Instructors were left to develop their own methods and mine had a curious one. Their were four of us, two had already completed a course, they could up-haul, sheet in and get going but they couldn’t turn, then there was myself and another fellow who’d never windsurfed. Our instructor tied a string of four boards behind a dinghy and piled us and two sails into the small craft, then we puttered out of the marina and into the open Mediterranean. Just the dinghy ride was bliss for me after the immersed city life I’d been living but even so I thought it odd that we went so far out to sea. As the instructor untied the boards he explained that there was a bathers only area near the beach and as the light, easterly wind was slightly onshore we’d be rapidly blown in if we started off too close. The veterans up-hauled and made towards the shore on a broad reach. Meanwhile the instructor told us our mission; we were to practice our balance on the bare boards. I jumped in and clambered on eager to demonstrate my good balance but the instructor started the engine and zipped off to retrieve the other two who were nearing the watercraft exclusion zone.

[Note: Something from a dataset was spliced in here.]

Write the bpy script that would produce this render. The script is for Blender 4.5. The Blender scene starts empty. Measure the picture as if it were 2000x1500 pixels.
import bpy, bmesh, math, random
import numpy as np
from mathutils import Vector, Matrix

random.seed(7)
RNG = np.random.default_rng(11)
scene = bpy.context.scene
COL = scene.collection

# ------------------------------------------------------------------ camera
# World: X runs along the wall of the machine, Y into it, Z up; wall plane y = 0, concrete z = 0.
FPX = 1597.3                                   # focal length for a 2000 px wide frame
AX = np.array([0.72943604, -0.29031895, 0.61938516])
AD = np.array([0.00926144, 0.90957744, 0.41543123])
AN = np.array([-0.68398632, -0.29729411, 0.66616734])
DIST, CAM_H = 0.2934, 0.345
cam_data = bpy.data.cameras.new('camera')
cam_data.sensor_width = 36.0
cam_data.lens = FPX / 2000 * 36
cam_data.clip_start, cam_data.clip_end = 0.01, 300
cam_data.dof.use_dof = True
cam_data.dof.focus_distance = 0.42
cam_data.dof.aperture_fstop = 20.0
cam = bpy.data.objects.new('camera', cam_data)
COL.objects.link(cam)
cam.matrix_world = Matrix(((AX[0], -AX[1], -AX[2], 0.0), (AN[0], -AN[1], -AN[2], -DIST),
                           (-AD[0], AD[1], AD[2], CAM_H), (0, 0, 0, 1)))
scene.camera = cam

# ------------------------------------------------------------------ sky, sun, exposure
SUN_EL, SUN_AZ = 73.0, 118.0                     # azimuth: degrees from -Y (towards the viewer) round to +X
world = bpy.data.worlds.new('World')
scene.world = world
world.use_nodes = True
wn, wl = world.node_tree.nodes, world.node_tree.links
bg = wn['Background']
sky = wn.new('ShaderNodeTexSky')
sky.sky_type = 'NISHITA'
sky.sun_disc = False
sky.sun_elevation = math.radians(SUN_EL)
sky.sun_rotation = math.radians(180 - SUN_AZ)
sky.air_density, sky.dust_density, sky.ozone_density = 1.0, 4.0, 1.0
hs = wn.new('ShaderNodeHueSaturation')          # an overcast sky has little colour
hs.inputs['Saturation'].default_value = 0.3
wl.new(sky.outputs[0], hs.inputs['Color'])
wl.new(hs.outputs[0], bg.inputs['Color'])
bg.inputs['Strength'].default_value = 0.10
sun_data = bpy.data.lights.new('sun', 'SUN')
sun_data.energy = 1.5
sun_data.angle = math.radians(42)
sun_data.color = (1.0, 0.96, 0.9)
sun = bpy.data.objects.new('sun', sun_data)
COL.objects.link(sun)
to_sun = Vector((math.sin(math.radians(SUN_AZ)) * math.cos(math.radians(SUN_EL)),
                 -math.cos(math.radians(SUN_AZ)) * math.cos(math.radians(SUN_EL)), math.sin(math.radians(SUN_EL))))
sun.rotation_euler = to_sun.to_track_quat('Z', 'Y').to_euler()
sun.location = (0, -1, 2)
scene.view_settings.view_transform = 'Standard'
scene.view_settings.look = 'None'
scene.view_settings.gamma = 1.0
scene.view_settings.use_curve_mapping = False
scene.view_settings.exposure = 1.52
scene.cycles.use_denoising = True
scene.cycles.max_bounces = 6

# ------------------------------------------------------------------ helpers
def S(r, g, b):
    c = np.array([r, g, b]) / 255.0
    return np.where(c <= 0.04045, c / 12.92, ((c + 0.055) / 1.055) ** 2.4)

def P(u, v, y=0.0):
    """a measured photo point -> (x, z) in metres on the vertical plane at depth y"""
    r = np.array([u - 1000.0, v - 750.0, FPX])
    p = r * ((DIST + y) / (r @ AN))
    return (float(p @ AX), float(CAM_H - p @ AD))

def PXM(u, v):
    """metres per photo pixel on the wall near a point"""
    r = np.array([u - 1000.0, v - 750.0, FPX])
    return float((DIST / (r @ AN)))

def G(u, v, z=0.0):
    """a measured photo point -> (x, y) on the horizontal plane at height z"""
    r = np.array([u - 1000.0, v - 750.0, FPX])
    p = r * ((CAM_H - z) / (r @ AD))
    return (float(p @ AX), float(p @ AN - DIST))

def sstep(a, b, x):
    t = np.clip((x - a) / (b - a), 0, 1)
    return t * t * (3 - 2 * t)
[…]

Soon the dinghy was but a speck and I gazed over at my companion standing on his board about 30 metres away, I waved then lost my balance and fell in. Boards in those days were long, narrow and very tippy, it was a challenge to climb on from the water but after a few attempts I managed and diligently got to my feet again. Now I concentrated on staying upright and after a while felt I had the measure of the game, by flexing my knees as the swell moved under me it seemed I could stay on my feet indefinitely. Feeling comfortable I looked around. There was the marina to my right with the coastal mountain range of the ‘Serrelada Litoral’ behind, and a distance off to my left, beyond the factories of Badalona, Barcelona’s new Olympic port and, on the southern horizon, some large container ships awaiting clearance to the commercial harbour. It was a nice view and it would have been perfect had I been able to see my companion and the instructor’s dinghy.

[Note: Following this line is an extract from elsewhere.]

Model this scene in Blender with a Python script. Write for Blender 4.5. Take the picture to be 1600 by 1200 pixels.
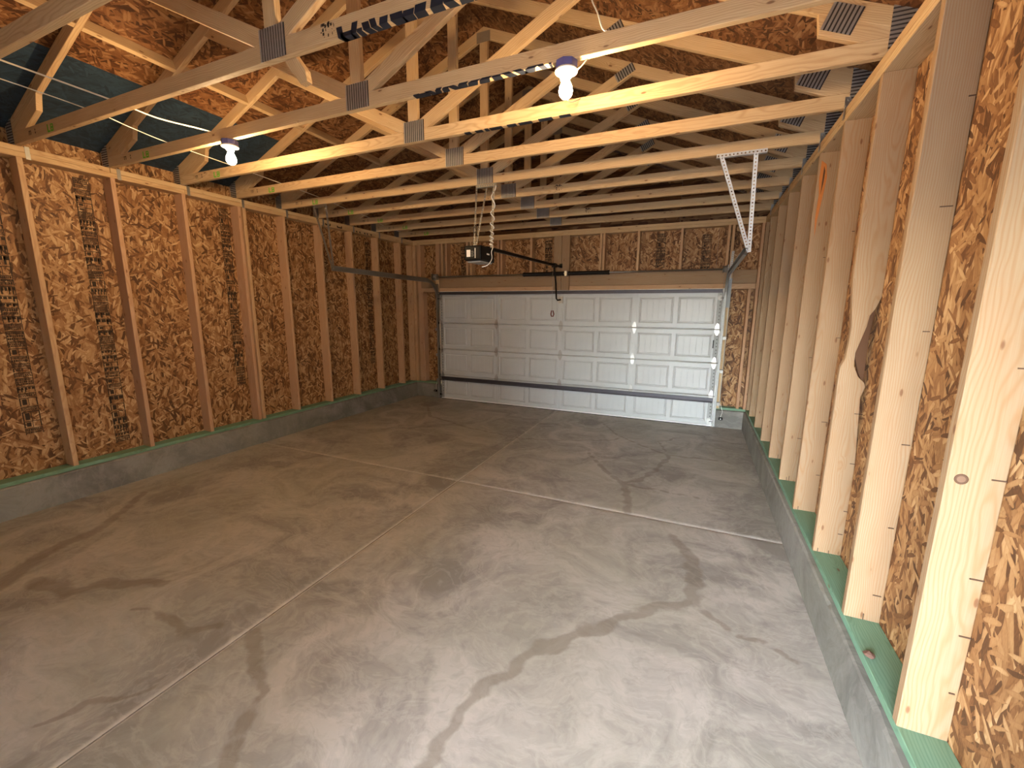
import bpy, bmesh, math, random
import numpy as np
from mathutils import Vector, Matrix
random.seed(7)
for o in list(bpy.data.objects): bpy.data.objects.remove(o)
scn = bpy.context.scene
COL = scn.collection

# ------------------------------------------------------------------ camera
PITCH, ROLL, YAW, F = -0.17823, -0.006985, 0.411543, 654.58
def _R():
    a, b, c = PITCH, ROLL, YAW
    Rx = Matrix(((1,0,0),(0,math.cos(a),-math.sin(a)),(0,math.sin(a),math.cos(a))))
    Ry = Matrix(((math.cos(b),0,math.sin(b)),(0,1,0),(-math.sin(b),0,math.cos(b))))
    Rz = Matrix(((math.cos(c),-math.sin(c),0),(math.sin(c),math.cos(c),0),(0,0,1)))
    return Rz @ Rx @ Ry
R = _R()
cam = bpy.data.cameras.new('camera'); cam.sensor_width = 36; cam.lens = 36*F/1600; cam.clip_start = .02
camo = bpy.data.objects.new('camera', cam); COL.objects.link(camo)
M = Matrix.Identity(4)
for i in range(3):
    M[i][0] = R[i][0]; M[i][1] = R[i][2]; M[i][2] = -R[i][1]
M.translation = Vector((2.2235, -7.046, 1.7857))
camo.matrix_world = M
scn.camera = camo
# ------------------------------------------------------------------ world / light / exposure
w = bpy.data.worlds.new('world'); scn.world = w; w.use_nodes = True
nt = w.node_tree; bg = nt.nodes['Background']
sky = nt.nodes.new('ShaderNodeTexSky'); sky.sky_type = 'NISHITA'
sky.sun_disc = False; sky.sun_elevation = math.radians(38); sky.sun_rotation = math.radians(60)
hs = nt.nodes.new('ShaderNodeHueSaturation'); hs.inputs['Saturation'].default_value = .40
nt.links.new(sky.outputs[0], hs.inputs['Color'])
nt.links.new(hs.outputs[0], bg.inputs[0]); bg.inputs[1].default_value = 10.5
BULB = 950.0
scn.view_settings.view_transform = 'Standard'; scn.view_settings.look = 'None'
scn.view_settings.gamma = 1; scn.view_settings.use_curve_mapping = False
scn.view_settings.exposure = 0.25

# ------------------------------------------------------------------ dimensions (metres)
XW, DEP = 2.995, 0.14          # inner stud plane, stud depth
XO = XW+DEP                    # sheathing plane
YN, YF = -7.78, 0.0            # rear (camera side) and far (garage door) framing planes
SP = .61
ZC, ZS, ZP, ZT = .275, .312, 2.985, 3.08   # curb top, sill top, plate underside, truss bottom
XC, SL, ZB0, ZT0 = .045, .417, 4.45, 4.548 # ridge x, roof slope, chord underside / upper side at ridge
YS = lambda k: -5.284+SP*k     # left studs
YR = lambda k: -5.321+SP*k     # right studs
YT = lambda k: -5.2707+SP*k    # truss near faces
zb = lambda x: ZB0-SL*abs(x-XC)
zt = lambda x: ZT0-SL*abs(x-XC)

# ------------------------------------------------------------------ materials
class NB:
    def __init__(s, name):
        s.m = bpy.data.materials.new(name); s.m.use_nodes = True
        s.t = s.m.node_tree; s.b = s.t.nodes['Principled BSDF']
    def n(s, typ, **kw):
        x = s.t.nodes.new(typ)
        for k, v in kw.items():
            if k.startswith('i_'):
                x.inputs[k[2:].replace('_', ' ')].default_value = v
            else: setattr(x, k, v)
        return x
    def l(s, a, b): s.t.links.new(a, b)
    def math(s, op, a, b=None, c=None, clamp=False):
        x = s.t.nodes.new('ShaderNodeMath'); x.operation = op; x.use_clamp = clamp
        for i, v in enumerate((a, b, c)):
            if v is None: continue
            if isinstance(v, (int, float)): x.inputs[i].default_value = v
            else: s.l(v, x.inputs[i])
        return x.outputs[0]
    def vmath(s, op, a, b=None, sc=None):
        x = s.t.nodes.new('ShaderNodeVectorMath'); x.operation = op
        for i, v in enumerate((a, b)):
            if v is None: continue
            if isinstance(v, (tuple, list)): x.inputs[i].default_value = v
            else: s.l(v, x.inputs[i])
        if sc is not None:
            if isinstance(sc, (int, float)): x.inputs['Scale'].default_value = sc
            else: s.l(sc, x.inputs['Scale'])
        return x.outputs[0]
    def mix(s, f, a, b, typ='MIX'):
        x = s.t.nodes.new('ShaderNodeMix'); x.data_type = 'RGBA'; x.blend_type = typ
        for i, v in ((0, f), (6, a), (7, b)):
            if isinstance(v, (int, float)): x.inputs[i].default_value = v
            elif isinstance(v, (tuple, list)): x.inputs[i].default_value = (*v[:3], 1)
            else: s.l(v, x.inputs[i])
        return x.outputs[2]
    def ramp(s, f, stops, interp='LINEAR'):
        x = s.t.nodes.new('ShaderNodeValToRGB'); x.color_ramp.interpolation = interp
        e = x.color_ramp.elements
        while len(e) < len(stops): e.new(.5)
        for q, (p, c) in zip(e, stops):
            q.position = p; q.color = (c, c, c, 1) if isinstance(c, (int, float)) else (*c, 1)
        s.l(f, x.inputs[0]); return x.outputs[0]
    def noise(s, vec, scale, detail=3, dist=0, rough=.5):
        x = s.t.nodes.new('ShaderNodeTexNoise'); x.inputs['Scale'].default_value = scale
        x.inputs['Detail'].default_value = detail; x.inputs['Distortion'].default_value = dist
        x.inputs['Roughness'].default_value = rough
        if vec is not None: s.l(vec, x.inputs['Vector'])
        return x
    def bump(s, h, strength=.3, dist=.002):
        x = s.t.nodes.new('ShaderNodeBump'); x.inputs['Strength'].default_value = strength
        x.inputs['Distance'].default_value = dist
        s.l(h, x.inputs['Height']); s.l(x.outputs[0], s.b.inputs['Normal'])
    def obj(s, amount=37.0):
        tc = s.n('ShaderNodeTexCoord').outputs['Object']
        rnd = s.n('ShaderNodeObjectInfo').outputs['Random']
        return tc, rnd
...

It later transpired that the instructor had got impossibly tangled up amongst the bathers as he entered the exclusion zone to retrieve a pupil who’d driven his board up on to the beach. Bellowing instructions and insults he got the lad back into the water and sailing away from the beach but then had to dash off to catch the other one who was flailing about some way off. Apparently, in what must have been a bad moment for the instructor, he drove the outboard over the sail and got a load of Dacron wrapped round the prop. The silent dinghy drifted in to the beach.

My companion, I later found out, paddled the half kilometre back to the shore, ditched his board, walked back to the marina, got in his car and was never heard of again. And I, in my British way, remained standing on my board as I’d been told to do. The current, set up by the latent easterly swell, taking me parallel to the coast and, I noticed with interest more than alarm, slightly out to sea.

No rescue operation was put in motion, no helicopters plied the skies. I was simply picked up, sunburnt, a long hour later by a very peeved instructor who wanted to know what the hell I was doing bearing down on a container ship.